The request
Which lines hold the word "picture"? Copy each of them from the material.

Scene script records
#####
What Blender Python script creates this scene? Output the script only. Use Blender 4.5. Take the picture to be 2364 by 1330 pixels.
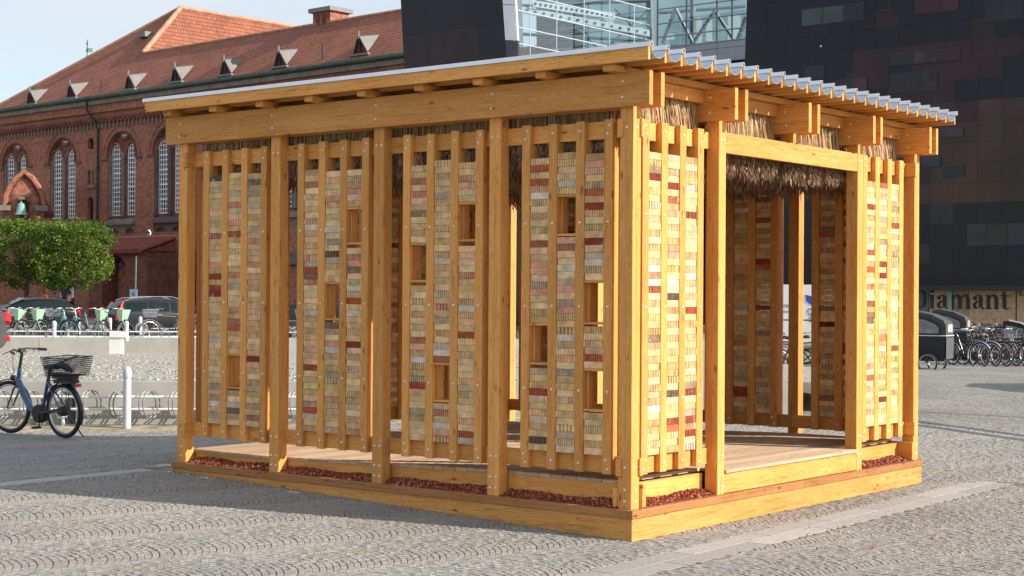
import bpy, bmesh, math, random
import numpy as np
from mathutils import Vector, Matrix
random.seed(7)
R = random.random
U = random.uniform
for o in list(bpy.data.objects):
    bpy.data.objects.remove(o)
SC = bpy.context.scene
COL = SC.collection

# ------------------------------------------------------------------ camera
F_PX, PITCH, ROLL = 3695.4, 0.00506, 0.00635
CAM_Z = 1.80
cam_d = bpy.data.cameras.new('camera')
cam_d.sensor_width = 36.0
cam_d.lens = F_PX / 2364 * 36.0
cam_d.clip_start = 0.1
cam_d.clip_end = 3000
cam = bpy.data.objects.new('camera', cam_d)
COL.objects.link(cam)
cam.matrix_world = Matrix.Translation((0, 0, CAM_Z)) @ Matrix.Rotation(math.pi / 2 + PITCH, 4, 'X') @ Matrix.Rotation(ROLL, 4, 'Z')
SC.camera = cam

# ------------------------------------------------------------------ sun, sky, exposure
SUN_EL = math.radians(25.0)
SUN_DIR = Vector((0.950, -0.312, 0)).normalized()          # horizontal direction towards the sun
sun_vec = SUN_DIR * math.cos(SUN_EL) + Vector((0, 0, math.sin(SUN_EL)))
sun_d = bpy.data.lights.new('sun', 'SUN')
sun_d.energy = 3.7
sun_d.angle = math.radians(0.5)
sun_d.color = (1.0, 0.93, 0.82)
sun = bpy.data.objects.new('sun', sun_d)
COL.objects.link(sun)
sun.rotation_euler = sun_vec.to_track_quat('Z', 'Y').to_euler()
sun.location = (30, -10, 40)

W = bpy.data.worlds.new('World')
SC.world = W
W.use_nodes = True
wn, wl = W.node_tree.nodes, W.node_tree.links
wn.clear()
sky = wn.new('ShaderNodeTexSky')
sky.sky_type = 'NISHITA'
sky.sun_disc = False
sky.sun_elevation = SUN_EL
sky.sun_rotation = math.atan2(SUN_DIR.x, SUN_DIR.y)
sky.air_density = 1.0
sky.dust_density = 1.2
sky.ozone_density = 1.2
tc = wn.new('ShaderNodeTexCoord')
mp = wn.new('ShaderNodeMapping')
mp.inputs['Scale'].default_value = (2.2, 2.2, 7.0)
wl.new(tc.outputs['Generated'], mp.inputs['Vector'])
nz = wn.new('ShaderNodeTexNoise')
nz.inputs['Scale'].default_value = 1.6
nz.inputs['Detail'].default_value = 6
nz.inputs['Roughness'].default_value = 0.55
wl.new(mp.outputs['Vector'], nz.inputs['Vector'])
cr = wn.new('ShaderNodeValToRGB')
cr.color_ramp.elements[0].position = 0.36
cr.color_ramp.elements[0].color = (0.35, 0.35, 0.35, 1)
cr.color_ramp.elements[1].position = 0.66
cr.color_ramp.elements[1].color = (0.85, 0.85, 0.85, 1)
wl.new(nz.outputs['Fac'], cr.inputs['Fac'])
mx = wn.new('ShaderNodeMixRGB')
mx.inputs['Color2'].default_value = (4.2, 4.35, 4.6, 1)
wl.new(cr.outputs['Color'], mx.inputs['Fac'])
wl.new(sky.outputs['Color'], mx.inputs['Color1'])
bg = wn.new('ShaderNodeBackground')
bg.inputs["Strength"].default_value = 0.108
wl.new(mx.outputs['Color'], bg.inputs['Color'])
wo = wn.new('ShaderNodeOutputWorld')
wl.new(bg.outputs['Background'], wo.inputs['Surface'])

SC.view_settings.view_transform = 'Standard'
SC.view_settings.look = 'None'
SC.view_settings.gamma = 1
SC.view_settings.use_curve_mapping = False
SC.view_settings.exposure = 0.88
SC.render.engine = 'CYCLES'
SC.cycles.max_bounces = 6
SC.cycles.diffuse_bounces = 3
SC.cycles.glossy_bounces = 3
SC.cycles.transparent_max_bounces = 12
SC.cycles.use_denoising = True

# ------------------------------------------------------------------ places: the view ray through a point of the photograph
CW = cam.matrix_world.copy()
CO = CW.translation.copy()


def ray(px, py):
    return (CW.to_3x3() @ Vector(((px - 1182) / F_PX, -(py - 665) / F_PX, -1))).normalized()


def at(px, py, Y):
    d = ray(px, py)
    return CO + d * ((Y - CO.y) / d.y)


def on_plane(px, py, P, n):
    d = ray(px, py)
    return CO + d * ((P - CO).dot(n) / d.dot(n))


# ------------------------------------------------------------------ helpers: objects
def link(o, parent=None):
    COL.objects.link(o)
    if parent is not None:
        o.parent = parent
    return o


def tag(o, label=None, cat=None, group=None, kind=None):
    if label: o['label'] = label
    if cat: o['category'] = cat
    if group: o['group'] = group
    if kind: o['kind'] = kind
    return o


def empty(name, loc=(0, 0, 0), rz=0.0):
    o = bpy.data.objects.new(name, None)
    COL.objects.link(o)
    o.location = loc
    o.rotation_euler = (0, 0, rz)
    o.empty_display_size = 0.2
    return o


class MB:
    """mesh collector"""
    def __init__(self):
        self.v, self.f, self.c, self.m = [], [], [], []
        self.col = None
        self.mi = 0

    def add(self, verts, faces):
        n = len(self.v)
        self.v += [tuple(p) for p in verts]
        for fa in faces:
            self.f.append([n + i for i in fa])
            self.c.append(self.col)
            self.m.append(self.mi)

    def box(self, a, b):
        x0, y0, z0 = a
        x1, y1, z1 = b
        self.add([(x0, y0, z0), (x1, y0, z0), (x1, y1, z0), (x0, y1, z0), (x0, y0, z1), (x1, y0, z1), (x1, y1, z1), (x0, y1, z1)],
                 [(0, 3, 2, 1), (4, 5, 6, 7), (0, 1, 5, 4), (1, 2, 6, 5), (2, 3, 7, 6), (3, 0, 4, 7)])

    def tube(self, pts, r, n=8, cap=True, closed=False):
        pts = [Vector(p) for p in pts]
        rs = r if isinstance(r, (list, tuple)) else [r] * len(pts)
        L = len(pts)
        rings = []
        ref = None
        for i in range(L):
            if closed:
                d = pts[(i + 1) % L] - pts[i - 1]
            else:
                d = pts[min(i + 1, L - 1)] - pts[max(i - 1, 0)]
            d.normalize()
            if ref is None:
                ref = Vector((0, 0, 1)) if abs(d.z) < 0.9 else Vector((0, 1, 0))
            s = d.cross(ref)
            if s.length < 1e-5:
                s = d.cross(Vector((1, 0, 0)))
            s.normalize()
            t = s.cross(d)
            ref = t
            rings.append([pts[i] + (s * math.cos(2 * math.pi * k / n) + t * math.sin(2 * math.pi * k / n)) * rs[i] for k in range(n)])
        vs = [p for q in rings for p in q]
        fs = []
        for i in range(L if closed else L - 1):
            j = (i + 1) % L
            for k in range(n):
                fs.append((i * n + k, i * n + (k + 1) % n, j * n + (k + 1) % n, j * n + k))
        if cap and not closed:
            fs.append(tuple(range(n))[::-1])
            fs.append(tuple((L - 1) * n + k for k in range(n)))
        self.add(vs, fs)

    def ring(self, c, rad, r, n=24, m=6, axis='y', a0=0, a1=2 * math.pi):
        c = Vector(c)
        full = abs(a1 - a0 - 2 * math.pi) < 1e-6
        k = n if full else n + 1
        P = []
        for i in range(k):
            a = a0 + (a1 - a0) * i / n
            ca, sa = math.cos(a) * rad, math.sin(a) * rad
            P.append(c + (Vector((ca, 0, sa)) if axis == 'y' else Vector((0, ca, sa)) if axis == 'x' else Vector((ca, sa, 0))))
        self.tube(P, r, m, closed=full)

    def prism(self, poly, d):
        """poly: 3D points in a plane, d: thickness vector"""
        n = len(poly)
        poly = [Vector(p) for p in poly]
        d = Vector(d)
        self.add(poly + [p + d for p in poly], [tuple(range(n)), tuple(range(2 * n - 1, n - 1, -1))] + [(i, i + n, (i + 1) % n + n, (i + 1) % n) for i in range(n)])

    def lathe(self, prof, c=(0, 0, 0), n=16, axis='z'):
        c = Vector(c)
        vs = []
        for r_, h in prof:
            for k in range(n):
                a = 2 * math.pi * k / n
                p = (r_ * math.cos(a), r_ * math.sin(a), h)
                if axis == 'y': p = (p[0], h, p[1])
                if axis == 'x': p = (h, p[0], p[1])
                vs.append(c + Vector(p))
        fs = []
        L = len(prof)
        for i in range(L - 1):
            for k in range(n):
                fs.append((i * n + k, i * n + (k + 1) % n, (i + 1) * n + (k + 1) % n, (i + 1) * n + k))
        fs.append(tuple(range(n))[::-1])
        fs.append(tuple((L - 1) * n + k for k in range(n)))
        self.add(vs, fs)

    def mesh(self, name, mats, smooth=None, recalc=True):
        me = bpy.data.meshes.new(name)
        me.from_pydata(self.v, [], self.f)
        if not isinstance(mats, (list, tuple)):
            mats = [mats]
        for m in mats:
            me.materials.append(m)
        if len(mats) > 1:
            me.polygons.foreach_set('material_index', self.m)
        if any(c is not None for c in self.c):
            at_ = me.color_attributes.new('Col', 'FLOAT_COLOR', 'CORNER')
            data = []
            for p, c in zip(self.f, self.c):
                data += list((*(c or (0.5, 0.5, 0.5)), 1.0)) * len(p)
            at_.data.foreach_set('color', data)
        if recalc:
            bm = bmesh.new()
            bm.from_mesh(me)
            bmesh.ops.recalc_face_normals(bm, faces=bm.faces)
            bm.to_mesh(me)
            bm.free()
        if smooth:
            me.polygons.foreach_set('use_smooth', [True] * len(me.polygons))
            try:
                me.set_sharp_from_angle(angle=math.radians(smooth if smooth > 1 else 40))
            except Exception:
                pass
        me.update()
        return me

    def build(self, name, mats, parent=None, smooth=None, recalc=True, kind=None):
        o = bpy.data.objects.new(name, self.mesh(name, mats, smooth, recalc))
        link(o, parent)
        if kind: o['kind'] = kind
        return o


def copy_tree(o, parent=None):
    c = o.copy()
    COL.objects.link(c)
    c.parent = parent
    for ch in [x for x in KIDS.get(o.name, [])]:
        copy_tree(ch, c)
    return c


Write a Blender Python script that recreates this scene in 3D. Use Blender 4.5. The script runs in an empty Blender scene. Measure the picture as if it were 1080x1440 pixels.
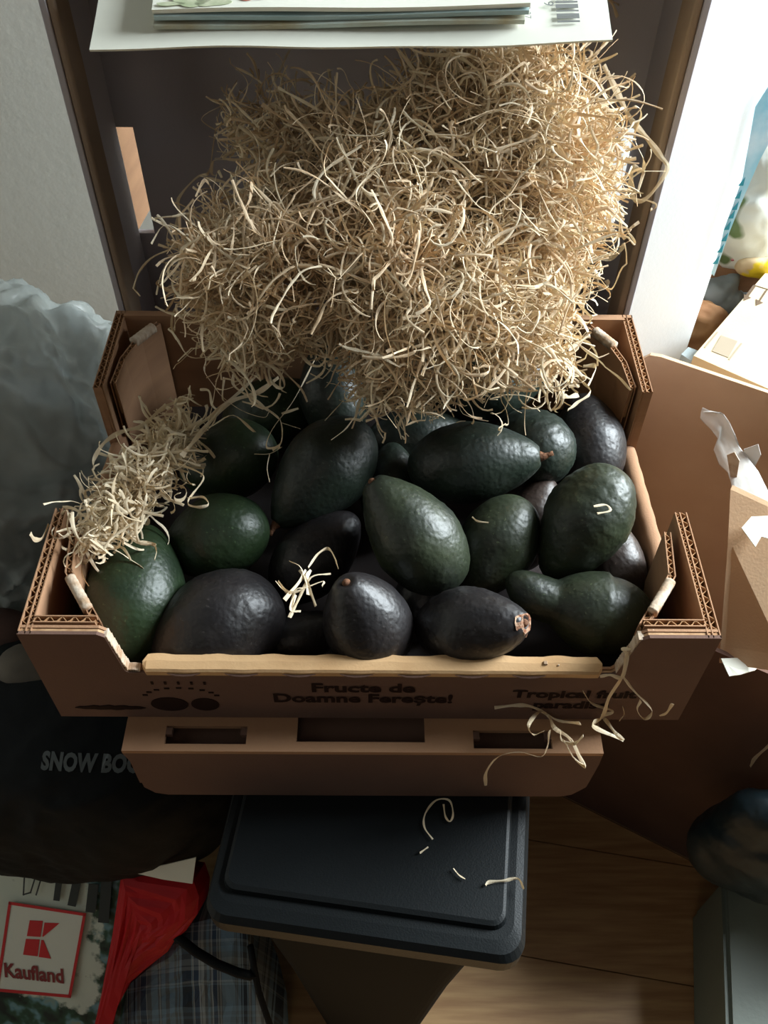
#####
Solution below
What Blender Python script creates this scene? Output the script only. Use Blender 4.5. Take the picture to be 2364 by 1330 pixels.
Write a Blender Python script that recreates this scene in 3D. Use Blender 4.5. The script runs in an empty Blender scene. Measure the picture as if it were 1080x1440 pixels.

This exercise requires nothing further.